§ Exercise prompt: Exactly repeat the material, dropping every picture from the copy.
[Given material start]
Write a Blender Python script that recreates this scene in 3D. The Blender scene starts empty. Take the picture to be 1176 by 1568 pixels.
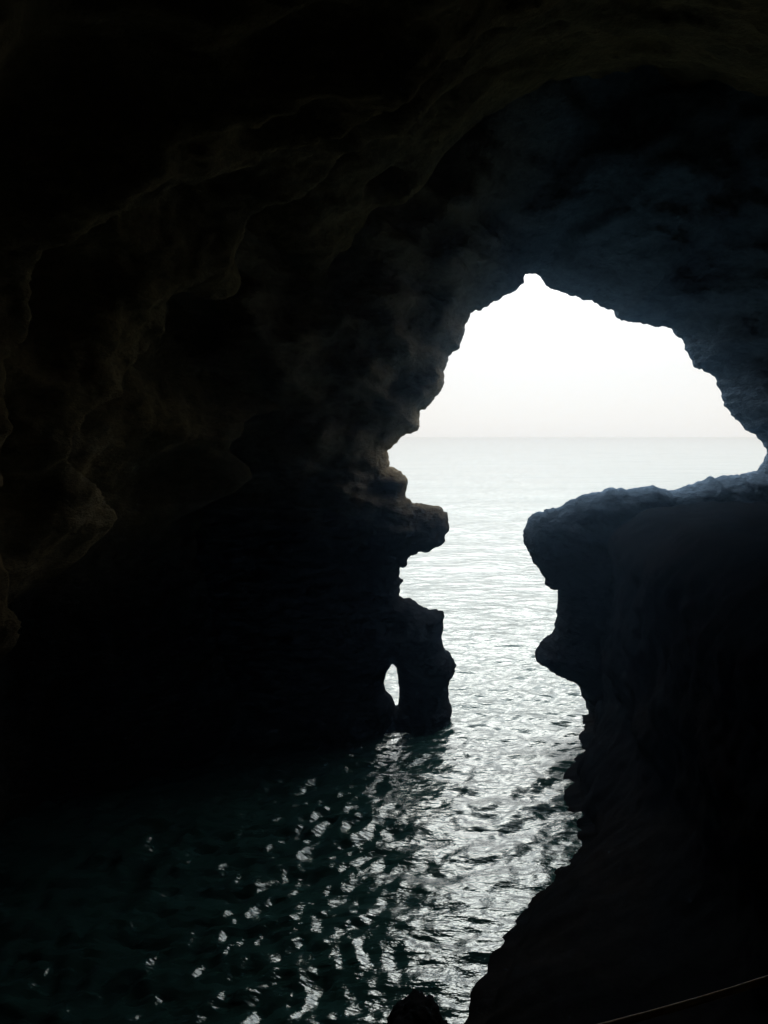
import bpy, math, random
import numpy as np
from mathutils import Vector, noise
random.seed(4); rng=np.random.default_rng(7)
scene=bpy.context.scene
CAM_H=7.0; WALL_Y=19.0

# ---------------------------------------------------------------- helpers
def mesh_obj(name, verts, faces, mat, smooth=True):
    me=bpy.data.meshes.new(name)
    me.from_pydata([tuple(v) for v in verts],[],[tuple(int(i) for i in f) for f in faces])
    me.update()
    if smooth:
        me.polygons.foreach_set("use_smooth",[True]*len(me.polygons))
    ob=bpy.data.objects.new(name,me); scene.collection.objects.link(ob)
    me.materials.append(mat)
    return ob
def grid_faces(nu,nv,wrap=False):
    i=np.arange(nu-1)[:,None]; 
    j=np.arange(nv if wrap else nv-1)[None,:]
    j2=(j+1)%nv
    a=i*nv+j; b=(i+1)*nv+j; c=(i+1)*nv+j2; d=i*nv+j2
    return np.stack([a,b,c,d],-1).reshape(-1,4)
def sst(a,b,x):
    t=min(1,max(0,(x-a)/(b-a))); return t*t*(3-2*t)

# ---------------------------------------------------------------- materials
def rock_mat(name, c1,c2,c3, rough=0.8, bump=0.5, shade_tint=None, shade_z=(4.2,6.6), glow_tint=None, spec=0.0, dist=0.12):
    m=bpy.data.materials.new(name); m.use_nodes=True; nt=m.node_tree; N=nt.nodes; L=nt.links
    b=N["Principled BSDF"]; tc=N.new("ShaderNodeTexCoord")
    n1=N.new("ShaderNodeTexNoise"); n1.inputs["Scale"].default_value=0.35; n1.inputs["Detail"].default_value=8; n1.inputs["Roughness"].default_value=0.6
    n2=N.new("ShaderNodeTexNoise"); n2.inputs["Scale"].default_value=5; n2.inputs["Detail"].default_value=10; n2.inputs["Roughness"].default_value=0.65
    mp=N.new("ShaderNodeMapping"); mp.inputs["Scale"].default_value=(0.7,0.7,1.2); L.new(tc.outputs["Object"],mp.inputs["Vector"])
    L.new(tc.outputs["Object"],n1.inputs["Vector"]); L.new(mp.outputs[0],n2.inputs["Vector"])
    r=N.new("ShaderNodeValToRGB"); e=r.color_ramp.elements
    e[0].position=0.35; e[0].color=(*c1,1); e[1].position=0.65; e[1].color=(*c3,1)
    k=e.new(0.5); k.color=(*c2,1)
    L.new(n1.outputs["Fac"],r.inputs["Fac"]); col=r.outputs["Color"]
    def blend(col,other,comp,lo,hi):
        s=N.new("ShaderNodeSeparateXYZ"); L.new(tc.outputs["Object"],s.inputs[0])
        ad=N.new("ShaderNodeMath"); ad.operation='MULTIPLY_ADD'; L.new(n1.outputs["Fac"],ad.inputs[0]); ad.inputs[1].default_value=3.0; L.new(s.outputs[comp],ad.inputs[2])
        mr=N.new("ShaderNodeMapRange"); mr.inputs["From Min"].default_value=lo+1.5; mr.inputs["From Max"].default_value=hi+1.5; L.new(ad.outputs[0],mr.inputs["Value"])
        x=N.new("ShaderNodeMix"); x.data_type='RGBA'; L.new(mr.outputs["Result"],x.inputs[0]); L.new(col,x.inputs[6]); x.inputs[7].default_value=(*other,1)
        return x,mr
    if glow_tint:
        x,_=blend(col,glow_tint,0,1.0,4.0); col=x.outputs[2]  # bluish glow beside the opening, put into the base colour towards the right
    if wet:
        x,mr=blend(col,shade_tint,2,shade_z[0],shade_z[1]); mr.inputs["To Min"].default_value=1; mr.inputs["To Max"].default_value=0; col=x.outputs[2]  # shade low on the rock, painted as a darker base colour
    mx=N.new("ShaderNodeMix"); mx.data_type='RGBA'; mx.blend_type='MULTIPLY'; mx.inputs[0].default_value=0.6
    r2=N.new("ShaderNodeValToRGB"); r2.color_ramp.elements[0].position=0.3; r2.color_ramp.elements[0].color=(0.3,0.3,0.3,1); r2.color_ramp.elements[1].position=0.65
    L.new(n2.outputs["Fac"],r2.inputs["Fac"]); L.new(col,mx.inputs[6]); L.new(r2.outputs["Color"],mx.inputs[7])
    L.new(mx.outputs[2],b.inputs["Base Color"]); b.inputs["Roughness"].default_value=rough
    b.inputs["Specular IOR Level"].default_value=spec
    bp=N.new("ShaderNodeBump"); bp.inputs["Strength"].default_value=bump; bp.inputs["Distance"].default_value=dist
    L.new(n2.outputs["Fac"],bp.inputs["Height"])
    L.new(bp.outputs["Normal"],b.inputs["Normal"])
    return m
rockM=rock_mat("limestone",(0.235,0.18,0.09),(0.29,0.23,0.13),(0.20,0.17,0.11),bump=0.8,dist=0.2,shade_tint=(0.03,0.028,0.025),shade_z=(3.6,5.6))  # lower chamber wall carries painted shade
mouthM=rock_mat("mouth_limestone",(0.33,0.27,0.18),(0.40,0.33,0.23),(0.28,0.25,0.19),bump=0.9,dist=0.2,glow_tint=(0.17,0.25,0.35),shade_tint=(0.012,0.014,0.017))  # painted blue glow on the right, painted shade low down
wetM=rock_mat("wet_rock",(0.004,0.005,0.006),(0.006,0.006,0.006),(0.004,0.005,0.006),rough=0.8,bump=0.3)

# ---------------------------------------------------------------- cave mouth (wall with an opening)
U=WALL_Y/1162.0       # metres per image pixel at the depth of the mouth wall
def px_to_wall(pts):       # image pixel coordinates projected onto the mouth wall plane -> metres (x, z)
    return np.array([((a-588)*U, CAM_H-(b-668)*U) for a,b in pts])
OPEN=px_to_wall([(690,1250),(690,1096),(688,1060),(697,1020),(691,1000),(679,990),(678,935),(650,930),(632,918),(614,912),(612,895),(618,888),(610,880),(612,870),(622,866),(628,850),(645,846),(660,846),(672,835),(682,828),(685,810),(684,785),(672,778),(655,772),(628,770),(622,760),(620,730),(612,722),(596,714),(595,703),(592,690),(605,680),(622,666),(638,660),(642,645),(643,630),(665,612),(675,600),(680,575),(684,550),(698,538),(708,515),(711,497),(722,483),(745,470),(775,452),(800,436),(806,420),(822,422),(845,440),(870,453),(900,458),(920,472),(935,476),(945,488),(975,495),(1030,505),(1045,520),(1055,550),(1068,565),(1095,577),(1102,600),(1108,620),(1120,635),(1140,655),(1160,672),(1173,688),(1168,708),(1158,720),(1130,728),(1090,730),(1060,742),(1035,750),(990,746),(930,748),(893,754),(870,770),(835,781),(812,792),(803,808),(806,840),(815,862),(830,878),(838,897),(852,905),(853,940),(848,960),(830,985),(818,998),(819,1010),(835,1022),(865,1040),(885,1052),(890,1070),(900,1085),(903,1110),(915,1250)])
HOLE=px_to_wall([(600,1015),(607,1022),(611,1050),(610,1078),(606,1080),(600,1068),(590,1058),(588,1045),(592,1028)])
def roughen(poly,amp,seed):
    out=[]; n=len(poly)
    for i in range(n):
        a=poly[i]; b=poly[(i+1)%n]; k=max(1,int(np.linalg.norm(b-a)/0.05))
        for j in range(k): out.append(a+(b-a)*j/k)
    out=np.array(out)
    for p in out:
        v=Vector((p[0]*2.6+seed,p[1]*2.6,seed))
        dx=noise.fractal(v,0.4,2.0,5); dz=noise.fractal(v+Vector((31,7,3)),0.4,2.0,5)
        p+=np.array((dx,dz))*amp
    return out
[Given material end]
§ Task answer:
Write a Blender Python script that recreates this scene in 3D. The Blender scene starts empty. Take the picture to be 1176 by 1568 pixels.
import bpy, math, random
import numpy as np
from mathutils import Vector, noise
random.seed(4); rng=np.random.default_rng(7)
scene=bpy.context.scene
CAM_H=7.0; WALL_Y=19.0

# ---------------------------------------------------------------- helpers
def mesh_obj(name, verts, faces, mat, smooth=True):
    me=bpy.data.meshes.new(name)
    me.from_pydata([tuple(v) for v in verts],[],[tuple(int(i) for i in f) for f in faces])
    me.update()
    if smooth:
        me.polygons.foreach_set("use_smooth",[True]*len(me.polygons))
    ob=bpy.data.objects.new(name,me); scene.collection.objects.link(ob)
    me.materials.append(mat)
    return ob
def grid_faces(nu,nv,wrap=False):
    i=np.arange(nu-1)[:,None]; 
    j=np.arange(nv if wrap else nv-1)[None,:]
    j2=(j+1)%nv
    a=i*nv+j; b=(i+1)*nv+j; c=(i+1)*nv+j2; d=i*nv+j2
    return np.stack([a,b,c,d],-1).reshape(-1,4)
def sst(a,b,x):
    t=min(1,max(0,(x-a)/(b-a))); return t*t*(3-2*t)

# ---------------------------------------------------------------- materials
def rock_mat(name, c1,c2,c3, rough=0.8, bump=0.5, shade_tint=None, shade_z=(4.2,6.6), glow_tint=None, spec=0.0, dist=0.12):
    m=bpy.data.materials.new(name); m.use_nodes=True; nt=m.node_tree; N=nt.nodes; L=nt.links
    b=N["Principled BSDF"]; tc=N.new("ShaderNodeTexCoord")
    n1=N.new("ShaderNodeTexNoise"); n1.inputs["Scale"].default_value=0.35; n1.inputs["Detail"].default_value=8; n1.inputs["Roughness"].default_value=0.6
    n2=N.new("ShaderNodeTexNoise"); n2.inputs["Scale"].default_value=5; n2.inputs["Detail"].default_value=10; n2.inputs["Roughness"].default_value=0.65
    mp=N.new("ShaderNodeMapping"); mp.inputs["Scale"].default_value=(0.7,0.7,1.2); L.new(tc.outputs["Object"],mp.inputs["Vector"])
    L.new(tc.outputs["Object"],n1.inputs["Vector"]); L.new(mp.outputs[0],n2.inputs["Vector"])
    r=N.new("ShaderNodeValToRGB"); e=r.color_ramp.elements
    e[0].position=0.35; e[0].color=(*c1,1); e[1].position=0.65; e[1].color=(*c3,1)
    k=e.new(0.5); k.color=(*c2,1)
    L.new(n1.outputs["Fac"],r.inputs["Fac"]); col=r.outputs["Color"]
    def blend(col,other,comp,lo,hi):
        s=N.new("ShaderNodeSeparateXYZ"); L.new(tc.outputs["Object"],s.inputs[0])
        ad=N.new("ShaderNodeMath"); ad.operation='MULTIPLY_ADD'; L.new(n1.outputs["Fac"],ad.inputs[0]); ad.inputs[1].default_value=3.0; L.new(s.outputs[comp],ad.inputs[2])
        mr=N.new("ShaderNodeMapRange"); mr.inputs["From Min"].default_value=lo+1.5; mr.inputs["From Max"].default_value=hi+1.5; L.new(ad.outputs[0],mr.inputs["Value"])
        x=N.new("ShaderNodeMix"); x.data_type='RGBA'; L.new(mr.outputs["Result"],x.inputs[0]); L.new(col,x.inputs[6]); x.inputs[7].default_value=(*other,1)
        return x,mr
    if glow_tint:
        x,_=blend(col,glow_tint,0,1.0,4.0); col=x.outputs[2]  # bluish glow beside the opening, put into the base colour towards the right
    if wet:
        x,mr=blend(col,shade_tint,2,shade_z[0],shade_z[1]); mr.inputs["To Min"].default_value=1; mr.inputs["To Max"].default_value=0; col=x.outputs[2]  # shade low on the rock, painted as a darker base colour
    mx=N.new("ShaderNodeMix"); mx.data_type='RGBA'; mx.blend_type='MULTIPLY'; mx.inputs[0].default_value=0.6
    r2=N.new("ShaderNodeValToRGB"); r2.color_ramp.elements[0].position=0.3; r2.color_ramp.elements[0].color=(0.3,0.3,0.3,1); r2.color_ramp.elements[1].position=0.65
    L.new(n2.outputs["Fac"],r2.inputs["Fac"]); L.new(col,mx.inputs[6]); L.new(r2.outputs["Color"],mx.inputs[7])
    L.new(mx.outputs[2],b.inputs["Base Color"]); b.inputs["Roughness"].default_value=rough
    b.inputs["Specular IOR Level"].default_value=spec
    bp=N.new("ShaderNodeBump"); bp.inputs["Strength"].default_value=bump; bp.inputs["Distance"].default_value=dist
    L.new(n2.outputs["Fac"],bp.inputs["Height"])
    L.new(bp.outputs["Normal"],b.inputs["Normal"])
    return m
rockM=rock_mat("limestone",(0.235,0.18,0.09),(0.29,0.23,0.13),(0.20,0.17,0.11),bump=0.8,dist=0.2,shade_tint=(0.03,0.028,0.025),shade_z=(3.6,5.6))  # lower chamber wall carries painted shade
mouthM=rock_mat("mouth_limestone",(0.33,0.27,0.18),(0.40,0.33,0.23),(0.28,0.25,0.19),bump=0.9,dist=0.2,glow_tint=(0.17,0.25,0.35),shade_tint=(0.012,0.014,0.017))  # painted blue glow on the right, painted shade low down
wetM=rock_mat("wet_rock",(0.004,0.005,0.006),(0.006,0.006,0.006),(0.004,0.005,0.006),rough=0.8,bump=0.3)

# ---------------------------------------------------------------- cave mouth (wall with an opening)
U=WALL_Y/1162.0       # metres per image pixel at the depth of the mouth wall
def px_to_wall(pts):       # image pixel coordinates projected onto the mouth wall plane -> metres (x, z)
    return np.array([((a-588)*U, CAM_H-(b-668)*U) for a,b in pts])
OPEN=px_to_wall([(690,1250),(690,1096),(688,1060),(697,1020),(691,1000),(679,990),(678,935),(650,930),(632,918),(614,912),(612,895),(618,888),(610,880),(612,870),(622,866),(628,850),(645,846),(660,846),(672,835),(682,828),(685,810),(684,785),(672,778),(655,772),(628,770),(622,760),(620,730),(612,722),(596,714),(595,703),(592,690),(605,680),(622,666),(638,660),(642,645),(643,630),(665,612),(675,600),(680,575),(684,550),(698,538),(708,515),(711,497),(722,483),(745,470),(775,452),(800,436),(806,420),(822,422),(845,440),(870,453),(900,458),(920,472),(935,476),(945,488),(975,495),(1030,505),(1045,520),(1055,550),(1068,565),(1095,577),(1102,600),(1108,620),(1120,635),(1140,655),(1160,672),(1173,688),(1168,708),(1158,720),(1130,728),(1090,730),(1060,742),(1035,750),(990,746),(930,748),(893,754),(870,770),(835,781),(812,792),(803,808),(806,840),(815,862),(830,878),(838,897),(852,905),(853,940),(848,960),(830,985),(818,998),(819,1010),(835,1022),(865,1040),(885,1052),(890,1070),(900,1085),(903,1110),(915,1250)])
HOLE=px_to_wall([(600,1015),(607,1022),(611,1050),(610,1078),(606,1080),(600,1068),(590,1058),(588,1045),(592,1028)])
def roughen(poly,amp,seed):
    out=[]; n=len(poly)
    for i in range(n):
        a=poly[i]; b=poly[(i+1)%n]; k=max(1,int(np.linalg.norm(b-a)/0.05))
        for j in range(k): out.append(a+(b-a)*j/k)
    out=np.array(out)
    for p in out:
        v=Vector((p[0]*2.6+seed,p[1]*2.6,seed))
        dx=noise.fractal(v,0.4,2.0,5); dz=noise.fractal(v+Vector((31,7,3)),0.4,2.0,5)
        p+=np.array((dx,dz))*amp
    return out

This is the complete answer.